Poland's ruling Communist Party sought today to close ranks behind the martial law chief, Gen. Wojciech Jaruzelski, in an attempt to heal its divisions and regain political credibility.

A two-day session of the policy-making Central Committee--the first since the military crackdown--was dominated by calls for harsh action against political opponents. But Central Committee members also voiced demands for a cleansing of the party's own ranks and an end to factionalism.

Despite earlier reports of dissatisfaction among party hard-liners, there was no sign of an open challenge to Jaruzelski or to the centrist group with which he is associated. His political position is now seen as virtually impregnable as long as martial law continues and the Army controls the country.

Soviet press reports of the Central Committee meeting suggested that the Kremlin places top priority on rebuilding a united Polish Communist Party--and this is likely to have helped Jaruzelski fend off internal dissent. The fact that his forthcoming visit to Moscow was announced well in advance of the meeting is seen here as a calculated gesture of support from a grateful Soviet leadership.

The implicit Soviet support for Jaruzelski has strengthened his hand against the party's left wing, which had been demanding a purge of moderates on the Central Committee. A document circulating among hard-liners prior to the plenum called for the dismissal of some of Jaruzelski's closest advisers including Deputy Premier Mieczyslaw Rakowski.

Several leading speakers at the Central Committee meeting called for an end to "factions" and "clubs" operating outside the party's legal structures. This was seen primarily as a move against the hard-line element, which has organized Marxist-Leninist discussion clubs around the country.

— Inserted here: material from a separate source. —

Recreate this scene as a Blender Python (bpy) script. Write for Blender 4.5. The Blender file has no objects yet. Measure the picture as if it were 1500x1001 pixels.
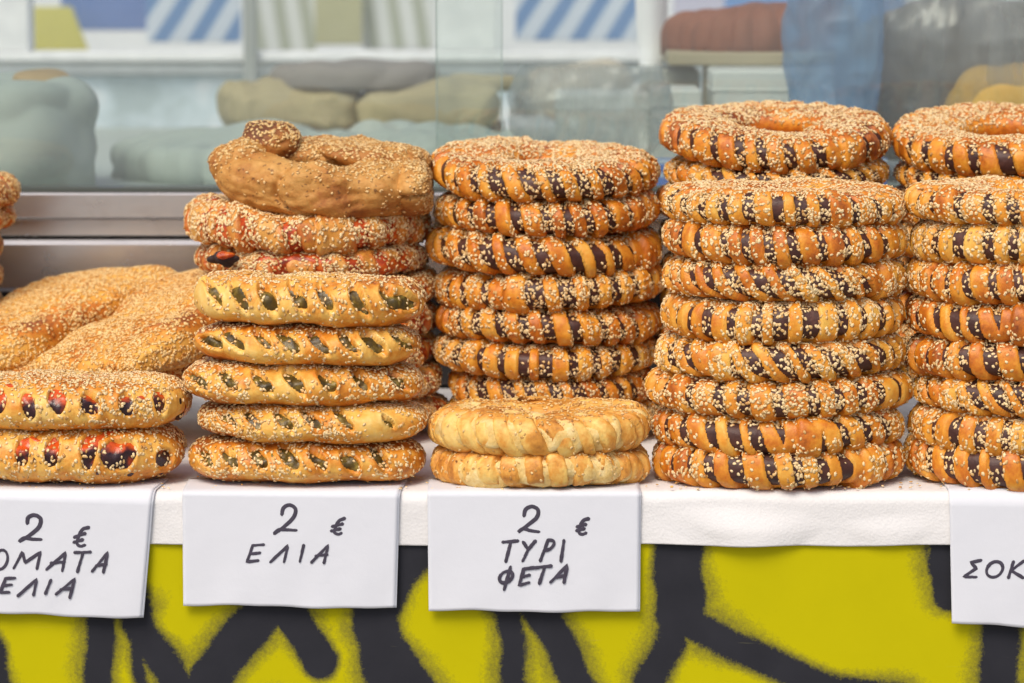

Although well-organized and vocal, the party's leftists at present do not seem to have a majority on the Central Committee. Their main strength is that they advocated a showdown with the independent trade union movement Solidarity long before this became the official party line. Events, they feel, vindicated their stand.

The head of the party's control commission, Jerzy Urbanski, said all activities outside the party's recognized structures were evidence of a lack of unity. He demanded an end to "all factional activities no matter what the motivation."

His warning was echoed by Edward Kazimierski, a worker on the 200-member Central Committee, who said: "I can't imagine that now when we all struggle for party unity that there can exist factions. Today's meeting should put an end to all factions existing in our party."

It is generally believed that the party hard-liners eventually would like to replace Jaruzelski as party leader with someone like Stefan Olszowski, the secretary in charge of propaganda. In that event, Jaruzelski might be given a largely honorary position such as president or marshal of the armed forces, leaving Olszowski real political power.

The hard-liners are also believed anxious to disgrace former party leader Stanislaw Kania, who advocated a moderate stance toward Solidarity. Kania has been dropped from the Politburo but remains a Central Committee member.

Despite Jaruzelski's apparent success at this meeting, the hard-line element in the party remains strong. It found expression in several speeches calling for stronger action against dissidents.

Zbigniew Hanff, a rescue worker at a Silesian coal mine, complained that--despite martial law--there were still many instances of antigovernment leaflets being distributed and industrial sabotage.

"Enough of this," said Hanff. "The enemy must be isolated once and for all. We must get to the very core of the problem."